=== Exercise ===
Starting with the first line of the data that follows, transcribe every line verbatim until the line containing "bpy.data.objects.remove(o)" has been transcribed.
..............................
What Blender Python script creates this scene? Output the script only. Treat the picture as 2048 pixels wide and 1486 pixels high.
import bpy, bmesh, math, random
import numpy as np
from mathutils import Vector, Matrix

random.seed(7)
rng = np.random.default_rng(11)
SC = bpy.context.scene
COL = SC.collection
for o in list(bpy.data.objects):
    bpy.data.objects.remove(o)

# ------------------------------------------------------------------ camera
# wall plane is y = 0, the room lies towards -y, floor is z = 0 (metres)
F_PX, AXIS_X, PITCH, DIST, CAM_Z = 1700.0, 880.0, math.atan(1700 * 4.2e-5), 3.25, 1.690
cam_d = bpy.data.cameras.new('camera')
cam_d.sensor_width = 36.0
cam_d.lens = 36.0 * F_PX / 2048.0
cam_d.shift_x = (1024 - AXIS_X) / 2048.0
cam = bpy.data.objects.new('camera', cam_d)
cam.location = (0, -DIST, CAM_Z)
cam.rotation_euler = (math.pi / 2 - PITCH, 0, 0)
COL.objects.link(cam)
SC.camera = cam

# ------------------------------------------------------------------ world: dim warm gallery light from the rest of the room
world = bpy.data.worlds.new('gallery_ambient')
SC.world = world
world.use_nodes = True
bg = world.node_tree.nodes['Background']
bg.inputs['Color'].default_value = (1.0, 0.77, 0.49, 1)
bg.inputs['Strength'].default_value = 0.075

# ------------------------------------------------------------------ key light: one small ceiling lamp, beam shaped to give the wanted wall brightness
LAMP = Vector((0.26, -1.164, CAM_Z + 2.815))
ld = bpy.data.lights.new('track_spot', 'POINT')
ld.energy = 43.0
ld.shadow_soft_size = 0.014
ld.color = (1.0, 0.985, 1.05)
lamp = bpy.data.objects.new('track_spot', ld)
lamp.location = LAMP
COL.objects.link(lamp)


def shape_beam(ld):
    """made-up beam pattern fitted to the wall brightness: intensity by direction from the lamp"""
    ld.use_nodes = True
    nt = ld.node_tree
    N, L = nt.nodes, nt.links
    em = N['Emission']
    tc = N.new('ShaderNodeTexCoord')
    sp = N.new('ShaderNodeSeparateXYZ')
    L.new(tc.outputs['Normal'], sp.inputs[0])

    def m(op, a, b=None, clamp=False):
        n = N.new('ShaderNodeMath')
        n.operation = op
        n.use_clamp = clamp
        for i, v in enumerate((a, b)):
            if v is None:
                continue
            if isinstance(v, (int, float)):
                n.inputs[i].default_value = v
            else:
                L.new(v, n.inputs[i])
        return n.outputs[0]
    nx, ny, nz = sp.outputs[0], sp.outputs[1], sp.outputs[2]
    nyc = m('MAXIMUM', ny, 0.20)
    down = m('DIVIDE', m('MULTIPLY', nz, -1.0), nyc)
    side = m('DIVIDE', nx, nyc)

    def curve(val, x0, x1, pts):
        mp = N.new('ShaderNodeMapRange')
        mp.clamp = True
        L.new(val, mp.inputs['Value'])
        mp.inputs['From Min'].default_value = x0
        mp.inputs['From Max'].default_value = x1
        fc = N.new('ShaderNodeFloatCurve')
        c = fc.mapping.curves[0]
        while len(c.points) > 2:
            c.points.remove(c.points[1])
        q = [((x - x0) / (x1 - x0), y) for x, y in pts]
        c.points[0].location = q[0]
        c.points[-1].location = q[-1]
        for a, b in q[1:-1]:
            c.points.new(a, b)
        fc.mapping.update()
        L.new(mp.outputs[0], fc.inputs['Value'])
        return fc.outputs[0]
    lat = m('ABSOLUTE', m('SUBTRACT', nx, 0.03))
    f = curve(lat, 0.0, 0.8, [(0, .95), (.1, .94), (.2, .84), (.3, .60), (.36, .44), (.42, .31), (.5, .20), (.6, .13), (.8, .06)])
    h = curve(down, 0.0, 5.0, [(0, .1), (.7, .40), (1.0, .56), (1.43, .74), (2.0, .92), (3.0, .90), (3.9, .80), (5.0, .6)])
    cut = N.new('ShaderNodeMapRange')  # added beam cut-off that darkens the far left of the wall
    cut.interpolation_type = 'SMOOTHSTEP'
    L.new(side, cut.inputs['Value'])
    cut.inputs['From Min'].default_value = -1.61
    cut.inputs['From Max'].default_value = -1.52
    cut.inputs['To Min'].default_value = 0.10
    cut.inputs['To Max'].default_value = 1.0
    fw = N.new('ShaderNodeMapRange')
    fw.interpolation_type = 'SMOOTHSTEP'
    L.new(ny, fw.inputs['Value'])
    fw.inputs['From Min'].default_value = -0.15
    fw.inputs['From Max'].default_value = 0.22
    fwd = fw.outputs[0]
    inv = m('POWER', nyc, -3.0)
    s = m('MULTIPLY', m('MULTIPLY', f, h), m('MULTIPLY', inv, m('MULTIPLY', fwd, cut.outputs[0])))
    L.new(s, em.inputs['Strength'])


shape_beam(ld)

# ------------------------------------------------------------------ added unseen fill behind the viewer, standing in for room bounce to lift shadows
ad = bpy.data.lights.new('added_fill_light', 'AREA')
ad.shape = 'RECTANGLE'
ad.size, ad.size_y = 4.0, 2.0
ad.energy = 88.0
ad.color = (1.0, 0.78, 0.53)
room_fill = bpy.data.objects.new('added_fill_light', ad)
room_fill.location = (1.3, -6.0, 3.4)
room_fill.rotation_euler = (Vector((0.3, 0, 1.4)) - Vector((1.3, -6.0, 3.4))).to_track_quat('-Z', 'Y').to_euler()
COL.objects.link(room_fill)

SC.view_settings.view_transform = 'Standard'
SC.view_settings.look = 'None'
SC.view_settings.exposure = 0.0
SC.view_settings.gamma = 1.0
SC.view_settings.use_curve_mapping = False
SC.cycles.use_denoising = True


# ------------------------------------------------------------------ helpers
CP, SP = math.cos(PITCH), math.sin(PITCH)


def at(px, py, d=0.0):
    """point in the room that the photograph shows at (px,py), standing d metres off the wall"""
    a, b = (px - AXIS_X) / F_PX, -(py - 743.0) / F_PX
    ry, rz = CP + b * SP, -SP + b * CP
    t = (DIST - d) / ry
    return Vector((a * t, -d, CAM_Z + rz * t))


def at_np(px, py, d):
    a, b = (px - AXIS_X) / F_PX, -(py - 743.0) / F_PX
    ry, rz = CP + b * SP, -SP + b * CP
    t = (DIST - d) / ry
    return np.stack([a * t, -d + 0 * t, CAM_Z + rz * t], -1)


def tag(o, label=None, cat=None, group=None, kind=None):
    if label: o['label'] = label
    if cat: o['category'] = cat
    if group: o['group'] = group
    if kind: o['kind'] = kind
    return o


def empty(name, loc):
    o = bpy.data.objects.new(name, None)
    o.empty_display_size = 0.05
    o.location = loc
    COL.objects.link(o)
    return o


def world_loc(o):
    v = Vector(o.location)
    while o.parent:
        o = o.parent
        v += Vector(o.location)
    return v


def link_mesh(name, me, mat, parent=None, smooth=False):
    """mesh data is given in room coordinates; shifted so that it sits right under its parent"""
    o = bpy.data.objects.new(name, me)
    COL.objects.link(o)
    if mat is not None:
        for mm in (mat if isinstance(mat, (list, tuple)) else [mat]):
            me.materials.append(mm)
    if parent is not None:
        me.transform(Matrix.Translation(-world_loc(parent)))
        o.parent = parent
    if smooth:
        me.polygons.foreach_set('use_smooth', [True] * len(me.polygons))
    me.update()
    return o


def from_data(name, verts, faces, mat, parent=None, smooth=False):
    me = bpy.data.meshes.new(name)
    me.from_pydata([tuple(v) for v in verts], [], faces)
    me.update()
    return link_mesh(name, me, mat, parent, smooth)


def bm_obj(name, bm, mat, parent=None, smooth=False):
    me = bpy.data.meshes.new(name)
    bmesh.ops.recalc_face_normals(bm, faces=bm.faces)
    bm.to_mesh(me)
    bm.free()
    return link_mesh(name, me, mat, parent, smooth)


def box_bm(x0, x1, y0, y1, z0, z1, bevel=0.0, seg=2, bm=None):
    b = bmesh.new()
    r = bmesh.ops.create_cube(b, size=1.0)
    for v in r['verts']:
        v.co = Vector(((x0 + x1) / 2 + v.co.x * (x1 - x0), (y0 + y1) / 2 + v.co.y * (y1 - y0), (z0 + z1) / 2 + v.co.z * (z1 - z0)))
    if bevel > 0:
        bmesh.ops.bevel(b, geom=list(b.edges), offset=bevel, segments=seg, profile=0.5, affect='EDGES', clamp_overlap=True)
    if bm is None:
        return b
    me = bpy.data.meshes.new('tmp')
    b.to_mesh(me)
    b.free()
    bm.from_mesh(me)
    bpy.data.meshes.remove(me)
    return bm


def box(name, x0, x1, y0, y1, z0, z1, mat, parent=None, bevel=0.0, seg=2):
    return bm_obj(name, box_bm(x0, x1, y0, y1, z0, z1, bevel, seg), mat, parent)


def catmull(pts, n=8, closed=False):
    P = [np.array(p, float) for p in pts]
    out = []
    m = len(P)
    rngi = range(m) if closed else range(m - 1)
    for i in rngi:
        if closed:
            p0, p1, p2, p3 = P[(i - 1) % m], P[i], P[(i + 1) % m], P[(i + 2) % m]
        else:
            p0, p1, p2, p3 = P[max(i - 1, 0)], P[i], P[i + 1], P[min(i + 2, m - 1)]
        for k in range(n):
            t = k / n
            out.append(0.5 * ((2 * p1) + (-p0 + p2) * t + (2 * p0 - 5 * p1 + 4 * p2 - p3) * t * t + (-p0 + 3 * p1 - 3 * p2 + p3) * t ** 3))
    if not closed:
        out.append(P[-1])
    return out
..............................
=== Expected answer ===
What Blender Python script creates this scene? Output the script only. Treat the picture as 2048 pixels wide and 1486 pixels high.
import bpy, bmesh, math, random
import numpy as np
from mathutils import Vector, Matrix

random.seed(7)
rng = np.random.default_rng(11)
SC = bpy.context.scene
COL = SC.collection
for o in list(bpy.data.objects):
    bpy.data.objects.remove(o)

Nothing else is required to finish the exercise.